Ignore the Data, Push the Agenda
"Coastal Sprawl." Low density exurban development patterns? Hardly. The pattern is there, dense urban conurbations. Exactly the opposite of what would be best to minimize the impacts of natural disasters. It never ceases to amaze that urban advocates can see something they don't like and determine the answer is even more of the same. The human imapcets from natural disasters both random and/or inevitable are best addressed by a dispersed population. Hirschhorn decries shoulder to shoulder McMansions crowding the seasides but just cannot bring himself to acknowledge that lower density reduces both exposure and hazard simultaneously.
One-sided
Mr. Hirschhorn appears as blind in his attempt to prevent development as the libertarians do of preventing land use regulation.
Neither is healthy, but it's sure much easier to blindly argues one, and only one, side of every issue.
Clueless
Michael's critique is right on. This op-ed has serious backward logic. Almost all of the major central cities or historical downtowns are in the most disaster prone areas - LA, San Diego, San Francisco, Seattle, Miami, Houston, New Orleans, NYC, Boston, etc. All of these places are prime targets for potential disasters such as tsunamis, earthquakes, tropical storms, etc. The downtown or infill areas are at most risk given their location, the most important point that Joel missed. The sprawling areas are actually less prone to disaster - further from faultlines in CA and west coast and further inland from the eastern and gulf shore. The logic presented here wold have us build only in places like Denver or Des Moines, Iowa or Tennessee, but that is not even suggested. Even "central" cities in the midwest have flood and tornado possibilities. This is not a "sprawl" vs. non-sprawl issue, but since that is Joel's favorite term, he is trying to be opportunistic in bashing sprawl and anyone not politically aligned with him. There is really nothing worse than capitalizaing on a tragedy to distort facts and promote your agenda. If you are serious about this Joel, why don't you suggest abandoning all coastal areas and earthquake zones, central city or sprawl? By not doing so, your sincerity in all of this sorely lacking.

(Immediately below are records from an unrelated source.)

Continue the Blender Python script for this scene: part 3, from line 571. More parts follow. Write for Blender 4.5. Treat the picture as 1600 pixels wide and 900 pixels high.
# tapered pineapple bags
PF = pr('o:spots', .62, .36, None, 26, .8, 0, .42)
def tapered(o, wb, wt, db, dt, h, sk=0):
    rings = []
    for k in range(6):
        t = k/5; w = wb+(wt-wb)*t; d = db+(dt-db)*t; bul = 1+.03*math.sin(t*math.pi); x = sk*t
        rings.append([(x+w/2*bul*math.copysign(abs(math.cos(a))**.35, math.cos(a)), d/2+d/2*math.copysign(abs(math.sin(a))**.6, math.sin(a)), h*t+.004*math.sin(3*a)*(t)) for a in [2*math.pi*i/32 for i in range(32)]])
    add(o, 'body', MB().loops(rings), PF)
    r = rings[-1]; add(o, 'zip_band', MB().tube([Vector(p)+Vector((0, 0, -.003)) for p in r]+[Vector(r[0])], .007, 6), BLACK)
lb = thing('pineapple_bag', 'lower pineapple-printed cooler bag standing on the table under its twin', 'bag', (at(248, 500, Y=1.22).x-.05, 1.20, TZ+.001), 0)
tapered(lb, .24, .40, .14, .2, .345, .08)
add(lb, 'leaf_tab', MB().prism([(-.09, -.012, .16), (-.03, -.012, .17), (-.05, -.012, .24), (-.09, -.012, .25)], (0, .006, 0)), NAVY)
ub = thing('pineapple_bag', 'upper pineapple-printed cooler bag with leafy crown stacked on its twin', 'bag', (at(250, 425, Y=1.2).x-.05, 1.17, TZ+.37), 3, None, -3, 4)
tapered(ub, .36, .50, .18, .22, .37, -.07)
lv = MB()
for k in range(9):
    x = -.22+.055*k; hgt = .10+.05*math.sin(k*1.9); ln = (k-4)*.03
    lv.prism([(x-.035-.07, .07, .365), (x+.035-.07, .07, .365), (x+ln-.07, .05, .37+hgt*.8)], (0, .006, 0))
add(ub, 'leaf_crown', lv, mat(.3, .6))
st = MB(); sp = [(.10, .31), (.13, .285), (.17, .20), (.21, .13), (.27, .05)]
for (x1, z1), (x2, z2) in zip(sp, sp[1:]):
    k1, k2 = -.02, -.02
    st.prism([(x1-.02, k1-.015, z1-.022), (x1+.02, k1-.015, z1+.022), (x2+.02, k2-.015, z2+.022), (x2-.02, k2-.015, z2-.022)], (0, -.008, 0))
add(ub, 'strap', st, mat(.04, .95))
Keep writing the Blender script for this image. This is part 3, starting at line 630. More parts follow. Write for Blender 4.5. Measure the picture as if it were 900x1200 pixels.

Seaside development, planning, & other issues
Mr. Lewyn's commentary is very much to the point on the matter of seaside development and the risks it often encounters. I would suggest that the analysis of the natural determinants in all environments should be the first step in all planning processes, in all new building design processes, and the regulatory processes with oversight on planning matters and building construction. Essentially, one could look back to McHarg's Design with Nature and there is the intellectual template for the analysis. I would apply this model to all environments for which development is being considered, such as areas adjacent to flood plains, high quality agricultural lands, cultural landscapes of value, high quality forested lands, etc. The landscape list goes on and the values for each landscape would vary on the positive and negative sides of the equation in terms of whether any development is appropriate and if so then what type development could happen. One would want to find a place where new developments would be compatible with its surroundings and finally not be a some risk. We need to translate this then to the larger economic processes so that there are real costs assigned and paid by anyone doing development without undue and inappropriate financial and other burdens being put back on the large community. We need to get the economic feedbacks in place so that private interests, public entities, and the financial and insurance entities all see their own economic interests being impacted and guided with regards to planning and development in seaside and other critical and important environments.
how is seaside development sprawl?
I'm not sure what seaside development has to do with sprawl. Waterfront development is often infill, because many cities start at an ocean or river and then march inland from there- for example, Miami began near Biscayne Bay and the Miami River, and marched inward. The newest sprawl development is of course many miles inland. Similarly, in St. Louis development began at the Mississippi River and marched inland.